From Ceasefire Hope to Blockade Fear — Bullion’s Whipsaw continues
Wiki Article

Gold and silver are under pressure at the start of this week, reversing last week’s gains. The trigger is a sharp escalation in the US-Iran standoff — with Washington announcing plans to blockade the Strait of Hormuz following the collapse of weekend peace talks in Pakistan.
The move has reignited global energy crisis fears and pushed safe-haven demand into a conflicted zone: while geopolitical risk remains high, rising energy-driven inflation and the prospect of tighter monetary policy are creating headwinds for non-yielding assets like gold and silver.
Geopolitical developments
Weekend negotiations in Islamabad broke down without agreement. The US accused Tehran of refusing to curb its nuclear programme, while Iran’s demands were wide-ranging — including control over the Strait of Hormuz, war reparations, a regional ceasefire, and access to frozen overseas assets. With no diplomatic resolution in sight, the effective shutdown of this critical global shipping chokepoint has driven energy prices sharply higher. The escalation significantly increases the risk of a prolonged conflict with deep macroeconomic consequences.
Last week was almost entirely driven by US-Iran war developments. Gold prices on COMEX jumped as much as 3% to move above $4850 on Wednesday after Trump and Iran agreed to a two-week ceasefire, adding to a 1.2% gain in the previous session while Silver prices climbed nearly 6.8% to $76.92.
However, the rally was short-lived. Israeli attacks on Lebanon raised concerns over the stability of the US–Iran ceasefire, causing gold to slip below the ₹1.52 lakh mark on MCX, while silver hovered around ₹2.35 lakh per kilogram.
Macroeconomic Signals
US inflation data confirmed the war’s economic impact. The annual inflation rate in the US jumped to 3.3% in March 2026, the highest since May 2024 — a sharp increase from 2.4% in February — primarily driven by energy costs rising 12.5%, with gasoline up 18.9% and fuel oil up 44.2%, due to the Iran conflict.

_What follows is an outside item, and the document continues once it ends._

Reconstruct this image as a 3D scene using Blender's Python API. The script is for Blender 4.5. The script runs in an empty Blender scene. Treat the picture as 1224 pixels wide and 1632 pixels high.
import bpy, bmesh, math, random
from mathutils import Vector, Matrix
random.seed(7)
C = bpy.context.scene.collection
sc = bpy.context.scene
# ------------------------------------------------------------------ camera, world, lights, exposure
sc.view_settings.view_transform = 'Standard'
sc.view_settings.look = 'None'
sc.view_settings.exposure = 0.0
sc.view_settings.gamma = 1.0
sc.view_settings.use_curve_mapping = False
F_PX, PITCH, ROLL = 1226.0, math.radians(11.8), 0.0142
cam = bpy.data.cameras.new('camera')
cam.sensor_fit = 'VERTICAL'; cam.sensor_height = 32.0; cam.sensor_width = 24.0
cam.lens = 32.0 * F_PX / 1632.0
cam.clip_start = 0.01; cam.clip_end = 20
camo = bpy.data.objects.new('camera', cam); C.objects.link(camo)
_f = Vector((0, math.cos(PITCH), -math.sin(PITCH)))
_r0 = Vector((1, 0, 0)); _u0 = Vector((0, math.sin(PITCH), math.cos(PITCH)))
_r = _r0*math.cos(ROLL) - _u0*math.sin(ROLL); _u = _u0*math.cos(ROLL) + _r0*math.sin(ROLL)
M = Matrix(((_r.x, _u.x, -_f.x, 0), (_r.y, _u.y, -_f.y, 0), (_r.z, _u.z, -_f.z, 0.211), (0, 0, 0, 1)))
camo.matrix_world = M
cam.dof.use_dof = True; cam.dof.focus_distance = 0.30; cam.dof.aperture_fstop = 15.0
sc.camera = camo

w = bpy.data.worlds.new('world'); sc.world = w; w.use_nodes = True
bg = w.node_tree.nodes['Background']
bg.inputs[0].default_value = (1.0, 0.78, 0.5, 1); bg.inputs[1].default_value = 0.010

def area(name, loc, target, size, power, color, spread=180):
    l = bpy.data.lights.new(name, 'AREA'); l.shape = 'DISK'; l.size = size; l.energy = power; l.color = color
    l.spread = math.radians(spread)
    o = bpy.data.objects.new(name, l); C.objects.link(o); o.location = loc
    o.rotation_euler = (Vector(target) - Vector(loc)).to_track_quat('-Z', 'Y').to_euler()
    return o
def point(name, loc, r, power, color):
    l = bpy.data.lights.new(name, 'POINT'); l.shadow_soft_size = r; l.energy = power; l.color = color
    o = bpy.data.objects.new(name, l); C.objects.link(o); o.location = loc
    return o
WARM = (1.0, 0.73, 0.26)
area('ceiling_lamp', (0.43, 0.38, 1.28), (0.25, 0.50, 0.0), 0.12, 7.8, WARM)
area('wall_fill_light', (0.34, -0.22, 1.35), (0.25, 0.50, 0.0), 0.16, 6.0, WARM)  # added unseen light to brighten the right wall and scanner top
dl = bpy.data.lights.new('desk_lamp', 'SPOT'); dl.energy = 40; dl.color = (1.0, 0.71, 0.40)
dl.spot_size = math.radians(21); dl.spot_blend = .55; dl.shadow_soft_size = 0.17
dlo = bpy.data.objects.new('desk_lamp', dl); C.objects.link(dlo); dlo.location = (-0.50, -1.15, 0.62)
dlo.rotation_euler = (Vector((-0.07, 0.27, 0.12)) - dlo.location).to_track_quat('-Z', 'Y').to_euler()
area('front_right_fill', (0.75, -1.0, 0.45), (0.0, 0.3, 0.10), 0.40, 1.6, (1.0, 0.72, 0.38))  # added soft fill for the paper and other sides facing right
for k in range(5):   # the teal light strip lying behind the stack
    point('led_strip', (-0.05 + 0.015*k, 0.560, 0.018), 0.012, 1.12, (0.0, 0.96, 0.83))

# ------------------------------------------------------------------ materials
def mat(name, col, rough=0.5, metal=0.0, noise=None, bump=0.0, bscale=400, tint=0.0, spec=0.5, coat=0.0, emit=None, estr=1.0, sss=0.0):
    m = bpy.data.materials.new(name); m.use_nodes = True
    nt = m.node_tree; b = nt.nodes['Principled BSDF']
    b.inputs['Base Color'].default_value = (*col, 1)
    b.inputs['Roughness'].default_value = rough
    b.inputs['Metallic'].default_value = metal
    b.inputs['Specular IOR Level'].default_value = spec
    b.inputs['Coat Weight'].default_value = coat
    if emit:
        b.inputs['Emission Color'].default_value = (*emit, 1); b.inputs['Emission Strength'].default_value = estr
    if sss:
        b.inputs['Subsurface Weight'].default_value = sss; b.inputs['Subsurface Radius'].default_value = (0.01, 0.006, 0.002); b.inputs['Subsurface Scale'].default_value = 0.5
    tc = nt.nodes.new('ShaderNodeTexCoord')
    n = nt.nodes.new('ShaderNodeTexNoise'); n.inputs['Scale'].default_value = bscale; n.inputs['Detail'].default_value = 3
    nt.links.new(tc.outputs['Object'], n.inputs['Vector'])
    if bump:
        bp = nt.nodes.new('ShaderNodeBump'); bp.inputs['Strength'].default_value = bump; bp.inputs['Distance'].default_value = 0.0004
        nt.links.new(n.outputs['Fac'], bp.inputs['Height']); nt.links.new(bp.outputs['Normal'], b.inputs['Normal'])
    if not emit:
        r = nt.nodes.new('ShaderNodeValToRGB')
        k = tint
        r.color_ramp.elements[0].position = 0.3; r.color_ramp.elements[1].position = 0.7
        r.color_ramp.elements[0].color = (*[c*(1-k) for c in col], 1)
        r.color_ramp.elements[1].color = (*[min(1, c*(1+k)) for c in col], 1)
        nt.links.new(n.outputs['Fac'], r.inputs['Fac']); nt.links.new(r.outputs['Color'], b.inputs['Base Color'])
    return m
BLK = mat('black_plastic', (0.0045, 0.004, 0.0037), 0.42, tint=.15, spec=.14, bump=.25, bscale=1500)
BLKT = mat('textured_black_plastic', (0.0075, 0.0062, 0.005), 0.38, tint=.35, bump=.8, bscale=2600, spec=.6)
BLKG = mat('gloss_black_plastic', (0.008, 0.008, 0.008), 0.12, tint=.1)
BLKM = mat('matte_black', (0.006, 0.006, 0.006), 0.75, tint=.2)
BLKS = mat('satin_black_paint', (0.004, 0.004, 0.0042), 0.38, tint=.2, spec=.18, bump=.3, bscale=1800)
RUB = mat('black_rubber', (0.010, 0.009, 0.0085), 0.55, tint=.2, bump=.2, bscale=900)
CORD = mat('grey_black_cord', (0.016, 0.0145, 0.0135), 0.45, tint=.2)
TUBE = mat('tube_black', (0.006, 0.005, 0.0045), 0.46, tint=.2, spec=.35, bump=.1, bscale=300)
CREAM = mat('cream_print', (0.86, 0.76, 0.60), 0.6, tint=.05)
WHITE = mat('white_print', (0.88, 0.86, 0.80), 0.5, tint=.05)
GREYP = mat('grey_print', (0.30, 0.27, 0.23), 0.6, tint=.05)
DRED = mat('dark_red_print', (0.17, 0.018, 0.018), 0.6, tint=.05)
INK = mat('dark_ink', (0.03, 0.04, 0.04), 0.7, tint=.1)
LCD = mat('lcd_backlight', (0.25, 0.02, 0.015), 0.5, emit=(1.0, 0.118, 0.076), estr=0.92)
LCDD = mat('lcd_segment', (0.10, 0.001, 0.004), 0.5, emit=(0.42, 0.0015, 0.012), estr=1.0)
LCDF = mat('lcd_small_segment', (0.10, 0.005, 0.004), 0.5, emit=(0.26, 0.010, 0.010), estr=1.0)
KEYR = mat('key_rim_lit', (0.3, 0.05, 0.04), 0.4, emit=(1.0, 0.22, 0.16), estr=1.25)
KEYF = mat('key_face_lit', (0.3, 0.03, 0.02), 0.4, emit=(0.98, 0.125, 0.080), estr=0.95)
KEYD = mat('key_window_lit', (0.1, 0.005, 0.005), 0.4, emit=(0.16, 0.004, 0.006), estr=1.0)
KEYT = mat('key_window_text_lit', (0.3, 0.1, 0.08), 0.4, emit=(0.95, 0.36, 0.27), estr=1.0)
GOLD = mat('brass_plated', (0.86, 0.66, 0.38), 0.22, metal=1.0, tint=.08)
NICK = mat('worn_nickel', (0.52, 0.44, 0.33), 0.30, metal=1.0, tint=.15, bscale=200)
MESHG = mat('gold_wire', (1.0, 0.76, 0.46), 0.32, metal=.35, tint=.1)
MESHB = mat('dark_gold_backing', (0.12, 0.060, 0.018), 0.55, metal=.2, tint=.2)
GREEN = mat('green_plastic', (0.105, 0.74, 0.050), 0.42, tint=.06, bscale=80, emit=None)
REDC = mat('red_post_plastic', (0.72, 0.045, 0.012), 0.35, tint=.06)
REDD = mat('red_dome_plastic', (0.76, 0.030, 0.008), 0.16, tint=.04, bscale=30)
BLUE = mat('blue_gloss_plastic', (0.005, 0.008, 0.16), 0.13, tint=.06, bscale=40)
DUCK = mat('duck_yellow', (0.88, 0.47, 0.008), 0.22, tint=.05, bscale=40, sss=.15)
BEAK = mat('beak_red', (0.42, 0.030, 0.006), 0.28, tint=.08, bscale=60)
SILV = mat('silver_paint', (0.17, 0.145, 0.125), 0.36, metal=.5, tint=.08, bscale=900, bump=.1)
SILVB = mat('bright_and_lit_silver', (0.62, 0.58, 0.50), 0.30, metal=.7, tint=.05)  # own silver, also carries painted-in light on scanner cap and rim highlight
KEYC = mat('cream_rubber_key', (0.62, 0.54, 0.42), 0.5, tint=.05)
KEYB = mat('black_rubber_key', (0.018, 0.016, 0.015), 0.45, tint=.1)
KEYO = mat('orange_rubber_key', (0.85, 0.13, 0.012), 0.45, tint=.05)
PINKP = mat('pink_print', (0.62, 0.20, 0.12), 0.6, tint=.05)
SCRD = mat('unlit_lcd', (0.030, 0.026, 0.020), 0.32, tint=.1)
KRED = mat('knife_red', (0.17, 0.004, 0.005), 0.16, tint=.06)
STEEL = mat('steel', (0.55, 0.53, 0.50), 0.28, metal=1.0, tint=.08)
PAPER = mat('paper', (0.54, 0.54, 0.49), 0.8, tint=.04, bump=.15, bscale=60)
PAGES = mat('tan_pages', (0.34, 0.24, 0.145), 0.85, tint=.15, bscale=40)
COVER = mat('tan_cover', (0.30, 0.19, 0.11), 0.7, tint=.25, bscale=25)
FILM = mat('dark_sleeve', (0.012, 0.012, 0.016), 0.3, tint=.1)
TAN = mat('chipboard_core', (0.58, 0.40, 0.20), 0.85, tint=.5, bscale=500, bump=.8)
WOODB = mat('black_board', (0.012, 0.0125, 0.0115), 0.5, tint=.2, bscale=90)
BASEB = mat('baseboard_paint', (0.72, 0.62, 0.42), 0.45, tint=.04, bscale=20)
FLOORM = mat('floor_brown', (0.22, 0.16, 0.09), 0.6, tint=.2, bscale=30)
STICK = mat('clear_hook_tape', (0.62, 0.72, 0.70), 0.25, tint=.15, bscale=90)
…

The Strait shutdown is now a direct inflation catalyst. Surging energy costs are feeding through to broader price pressures, reinforcing market expectations that major central banks — including the US Fed — may delay rate cuts or even consider further tightening. This hawkish policy repricing is the primary near-term headwind for gold and silver, as rising real interest rates increase the opportunity cost of holding non-yielding precious metals. However, if the situation deteriorates further into a full-scale energy crisis, gold’s safe-haven premium could reassert itself sharply.
Dollar Index & USDINR
The dollar index remained below 99 on Friday and was on track to fall more than 1% for the week, as the two-week US-Iran ceasefire drove a sharp drop in oil prices and eased concerns over resurgent inflation. A weaker dollar provided additional tailwind for gold and silver by making dollar-denominated commodities more affordable globally. For Indian markets, rupee stability kept MCX price gains broadly in line with COMEX movements, with no significant currency-driven divergence during the week.
ETF Flows — A Key Concern
ETF data revealed a significant divergence this week. North America recorded sizeable outflows of $13 billion in March — the largest monthly outflow on record — ending a nine-month streak of inflows. Several drivers reversed course: risk-off conditions triggered by Operation Epic Fury weighed on most asset classes, and CTAs with elevated long positioning amplified downside price momentum. However, Eastern inflows partially counterbalanced Western outflows, keeping global gold ETF flows in positive territory for a seventh consecutive quarter overall. Going forward, falling front-end yields historically coincide with strong inflows into gold-backed ETFs — if the 2026 easing trajectory becomes more firmly priced, a familiar feedback loop of lower real rates, higher ETF holdings, and upward price pressure could re-emerge.
Central Bank Buying
Central bank accumulation remained a structural support. Although global central bank gold purchases slowed in January 2026 to 5 tonnes compared to a monthly average of 27 tonnes in 2025, the key trend was demand spreading across more regions — countries inactive for a long time, including Malaysia and South Korea, resumed increasing reserves. China continued to increase its gold reserves. Poland and China were notable buyers earlier in the month, reinforcing the institutional demand floor.